‘Frozen in Time:’ Many Fort McMurray Residents Return, Some Hold Back

‘Frozen in Time:’ Many Fort McMurray Residents Return, Some Hold Back
Fort McMurray evacuee Henry Velasquez is pictured with his wife Olga and son Tomas in Calgary on May 30, 2016. The family lost their home to the wildfire, and while thousands of residents are returning this week, Velasquez says he’s not yet ready emotionally to go back. The Canadian Press/Jeff McIntosh
The Canadian Press
Updated:

FORT MCMURRAY, Alta.—Henry Velasquez wants to return to the place where his home once stood—someday, but not yet.

Residents are being allowed to return to Fort McMurray in stages this week, a month after a voracious wildfire destroyed 10 percent of the city and forced a mass evacuation.

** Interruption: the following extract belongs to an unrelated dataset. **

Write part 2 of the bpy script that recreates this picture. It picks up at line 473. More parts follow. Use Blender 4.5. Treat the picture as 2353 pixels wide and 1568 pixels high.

But Velasquez, a chemical engineer, will be hanging back in Calgary with his wife, Olga, and son Tomas, 3. He’s just not ready for the emotional punch of seeing what’s left of their townhouse in the Stone Creek neighbourhood at the north end of town.

In July or August, he'll re-evaluate, he said.

“I just want to go there before they start the demolition of everything, because I just want to see where my house is, see if there is at least one memory that I could rescue from what we have,” he said through tears.

“The most simple, the most small thing that I could recover from that, it will be such a treasure for me and my wife.”

In Ian Seggie’s apartment in the Timberlea neighbourhood, there’s still a bag of trash waiting to be taken out and a pot of soup ready to be heated on the stove.

“The eerie part for me is that everything is frozen in time,” he said from Calgary, where he’s been staying since May 3, when more than 80,000 people were ordered out of the city.

On Wednesday, June 2, roadblocks were lifted and government reception centres were open for business as residents began to return.

It is not a clean, safe, normal environment that you're walking into.